● **GIVEN REQUEST**
The listing beneath should be written out in full, exactly as shown.

________________________

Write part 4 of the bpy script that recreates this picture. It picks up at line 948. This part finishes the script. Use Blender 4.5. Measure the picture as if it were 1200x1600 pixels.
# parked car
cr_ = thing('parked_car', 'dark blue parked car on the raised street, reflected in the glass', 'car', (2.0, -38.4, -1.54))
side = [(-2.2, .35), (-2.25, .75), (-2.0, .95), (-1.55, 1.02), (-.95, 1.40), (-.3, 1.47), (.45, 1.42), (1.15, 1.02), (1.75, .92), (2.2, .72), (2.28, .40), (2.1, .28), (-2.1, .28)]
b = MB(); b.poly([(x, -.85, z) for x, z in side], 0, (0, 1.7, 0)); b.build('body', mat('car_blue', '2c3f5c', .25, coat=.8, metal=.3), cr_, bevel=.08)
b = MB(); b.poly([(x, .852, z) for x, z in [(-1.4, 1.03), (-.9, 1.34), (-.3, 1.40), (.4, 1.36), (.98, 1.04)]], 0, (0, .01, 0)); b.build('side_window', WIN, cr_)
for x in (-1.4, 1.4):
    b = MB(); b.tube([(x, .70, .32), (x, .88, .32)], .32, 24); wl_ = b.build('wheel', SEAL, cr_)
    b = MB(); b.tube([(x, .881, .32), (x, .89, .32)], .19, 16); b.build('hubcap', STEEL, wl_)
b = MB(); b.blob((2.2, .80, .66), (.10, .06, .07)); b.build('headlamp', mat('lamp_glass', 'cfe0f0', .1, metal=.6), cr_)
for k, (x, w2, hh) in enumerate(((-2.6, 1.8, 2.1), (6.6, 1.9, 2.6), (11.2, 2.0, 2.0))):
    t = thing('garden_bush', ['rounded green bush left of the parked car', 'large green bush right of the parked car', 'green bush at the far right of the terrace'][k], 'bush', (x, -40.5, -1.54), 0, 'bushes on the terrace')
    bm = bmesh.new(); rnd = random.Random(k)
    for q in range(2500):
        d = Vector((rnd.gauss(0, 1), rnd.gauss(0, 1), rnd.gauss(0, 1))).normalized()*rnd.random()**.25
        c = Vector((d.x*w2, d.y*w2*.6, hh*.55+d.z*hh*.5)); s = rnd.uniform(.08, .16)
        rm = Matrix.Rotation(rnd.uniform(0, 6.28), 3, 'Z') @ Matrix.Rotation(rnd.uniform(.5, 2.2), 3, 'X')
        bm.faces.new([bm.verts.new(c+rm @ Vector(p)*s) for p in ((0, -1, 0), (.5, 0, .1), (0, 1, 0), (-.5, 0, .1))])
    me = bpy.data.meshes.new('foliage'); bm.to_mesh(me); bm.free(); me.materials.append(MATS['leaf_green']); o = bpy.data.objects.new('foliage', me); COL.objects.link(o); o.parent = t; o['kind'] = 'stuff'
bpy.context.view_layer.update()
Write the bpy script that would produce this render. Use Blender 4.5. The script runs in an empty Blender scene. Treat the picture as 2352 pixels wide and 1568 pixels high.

________________________

● **ANSWER IN FULL**
Write part 4 of the bpy script that recreates this picture. It picks up at line 948. This part finishes the script. Use Blender 4.5. Measure the picture as if it were 1200x1600 pixels.
# parked car
cr_ = thing('parked_car', 'dark blue parked car on the raised street, reflected in the glass', 'car', (2.0, -38.4, -1.54))
side = [(-2.2, .35), (-2.25, .75), (-2.0, .95), (-1.55, 1.02), (-.95, 1.40), (-.3, 1.47), (.45, 1.42), (1.15, 1.02), (1.75, .92), (2.2, .72), (2.28, .40), (2.1, .28), (-2.1, .28)]
b = MB(); b.poly([(x, -.85, z) for x, z in side], 0, (0, 1.7, 0)); b.build('body', mat('car_blue', '2c3f5c', .25, coat=.8, metal=.3), cr_, bevel=.08)
b = MB(); b.poly([(x, .852, z) for x, z in [(-1.4, 1.03), (-.9, 1.34), (-.3, 1.40), (.4, 1.36), (.98, 1.04)]], 0, (0, .01, 0)); b.build('side_window', WIN, cr_)
for x in (-1.4, 1.4):
    b = MB(); b.tube([(x, .70, .32), (x, .88, .32)], .32, 24); wl_ = b.build('wheel', SEAL, cr_)
    b = MB(); b.tube([(x, .881, .32), (x, .89, .32)], .19, 16); b.build('hubcap', STEEL, wl_)
b = MB(); b.blob((2.2, .80, .66), (.10, .06, .07)); b.build('headlamp', mat('lamp_glass', 'cfe0f0', .1, metal=.6), cr_)
for k, (x, w2, hh) in enumerate(((-2.6, 1.8, 2.1), (6.6, 1.9, 2.6), (11.2, 2.0, 2.0))):
    t = thing('garden_bush', ['rounded green bush left of the parked car', 'large green bush right of the parked car', 'green bush at the far right of the terrace'][k], 'bush', (x, -40.5, -1.54), 0, 'bushes on the terrace')
    bm = bmesh.new(); rnd = random.Random(k)
    for q in range(2500):
        d = Vector((rnd.gauss(0, 1), rnd.gauss(0, 1), rnd.gauss(0, 1))).normalized()*rnd.random()**.25
        c = Vector((d.x*w2, d.y*w2*.6, hh*.55+d.z*hh*.5)); s = rnd.uniform(.08, .16)
        rm = Matrix.Rotation(rnd.uniform(0, 6.28), 3, 'Z') @ Matrix.Rotation(rnd.uniform(.5, 2.2), 3, 'X')
        bm.faces.new([bm.verts.new(c+rm @ Vector(p)*s) for p in ((0, -1, 0), (.5, 0, .1), (0, 1, 0), (-.5, 0, .1))])
    me = bpy.data.meshes.new('foliage'); bm.to_mesh(me); bm.free(); me.materials.append(MATS['leaf_green']); o = bpy.data.objects.new('foliage', me); COL.objects.link(o); o.parent = t; o['kind'] = 'stuff'
bpy.context.view_layer.update()
Write the bpy script that would produce this render. Use Blender 4.5. The script runs in an empty Blender scene. Treat the picture as 2352 pixels wide and 1568 pixels high.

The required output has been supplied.